I can’t move in here at all. I can slide, punch, and kick, but that’s about all I can do. I’m already head-down, and I can’t see a thing unless I strain really hard. Then I can see some light. I’m opening and closing my eyes, just like a newborn, and sometimes Mom and I play hide-and-seek. Well, more like poke-and-prod.

Oh! I voted today! Well, I didn’t really vote, Mom did. She put the sticker on her belly, though. People were commenting at the Starbucks we went to for free coffee—I love their coffee! I love kicking!—about how cute I am. Of course I’m cute, but how do you people know that? You can’t see me unless you get one of those ultrasound thingies, and I didn’t see any of those at Starbucks.

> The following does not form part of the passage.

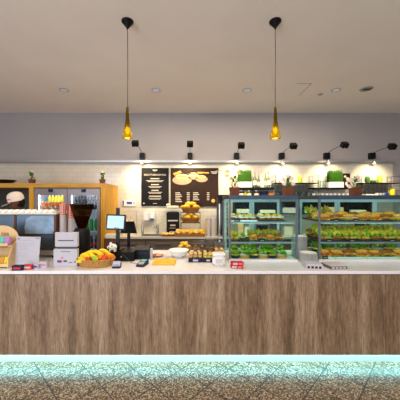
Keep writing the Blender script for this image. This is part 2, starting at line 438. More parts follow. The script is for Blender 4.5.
def row(proto, pts, lab, cat, grp, dst=None):
    out = []
    for k, p in enumerate(pts):
        o = proto if k == 0 and proto.location.z < -4 else copy_tree(proto)
        o.location = p; tag(o, lab(k), cat, grp); out.append(o)
    return out
jo = bottle_proto('juice_bottle', M_['juice_orange'], M_['orange'], .16, .035)
jy = bottle_proto('juice_bottle', M_['juice_yellow'], M_['juice_yellow'], .17, .035)
nb = 8; xs = [f1[0]+.10+k*(f1[1]-f1[0]-.19)/(nb-1) for k in range(nb)]
z = 1.58
row(jy, [(x+.01, 5.27, z+.12) for x in xs[1:]], lambda k: 'yellow juice bottle in the raised rear row of the left fridge, %s from the left' % ORD[k], 'bottle', 'yellow juice bottles in the left fridge')
row(jo, [(x, 5.16, z-.0) for x in xs], lambda k: 'orange juice bottle with yellow wrapper, front row of the left fridge, %s from the left' % ORD[k], 'bottle', 'orange juice bottles in the left fridge')
MB().box(.06, f1[1]-f1[0]-.04, .20, .31, 1.58, 1.70).build('riser', M_['fridge_white'], FR1)
dk = bottle_proto('dark_bottle', M_['bottle_dark'], M_['navy'], .26, .031)
xs = [f2[0]+.10+k*(f2[1]-f2[0]-.19)/(nb-1) for k in range(nb)]
row(dk, [(x, 5.16, 1.58) for x in xs], lambda k: 'dark bottle on the top shelf of the right fridge, %s from the left' % ORD[k], 'bottle', 'dark bottles in the right fridge')
gb = bottle_proto('green_bottle', M_['green'], M_['green'], .27, .04)
row(gb, [(f2[1]-.12-k*.1, 5.16, 1.15) for k in range(4)], lambda k: 'green bottle on the second shelf of the right fridge, %s from the right' % ORD[k], 'bottle', 'green bottles in the right fridge')
db = bottle_proto('cola_bottle', M_['bottle_dark'], M_['red'], .25, .035)
row(db, [(f2[1]-.12-k*.1, 5.16, .8) for k in range(5)], lambda k: 'dark bottle with red wrapper, third shelf of the right fridge, %s from the right' % ORD[k], 'bottle', 'red-wrapped bottles in the right fridge')
row(jo, [(f1[0]+.12+k*.1, 5.16, 1.15) for k in range(5)], lambda k: 'orange juice bottle on the second shelf of the left fridge, %s from the left' % ORD[k], 'bottle', 'second-shelf bottles in the left fridge')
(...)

Mom talked to me about the importance of voting and how vital it is in this day and age for every voice to be heard, counted, and respected. I would have taken notes, but I couldn’t get my fetal laptop working, so I just listened intently. Politics kinda bores me, though, so I started thinking about horsies instead of pundits and mavericks and—

Ow. I just poked myself in the eye with my foot. It’s crowded in here!

I weigh over five pounds now, and Mom says she feels like she swallowed a pumpkin (and that she has over 5 pounds of water weight in her ankles). I’m not sure what a pumpkin is, but Mom and Dad carved them last weekend and handed out candy to people in costumes. That was weird. What is wrong with you humans? You dress up and go to strangers’ houses to get candy?

I heard Mom and Dad reminiscing later that night about how when they were children, they had awesome Halloweens, but their moms and dad would hide the candy and only give them a piece or two each day. That’s so lame! All I have to do is pull on this cord and Mom gets me a left-over Reese’s cup and some Butterfingers. Kids, get yourselves some cords.

Well, that’s all that’s going on here. Mom said she’ll be full-term (whatever that means) the week of Thanksgiving, and she’s hoping I come then. We’ll see, Mom. I’ll let you know.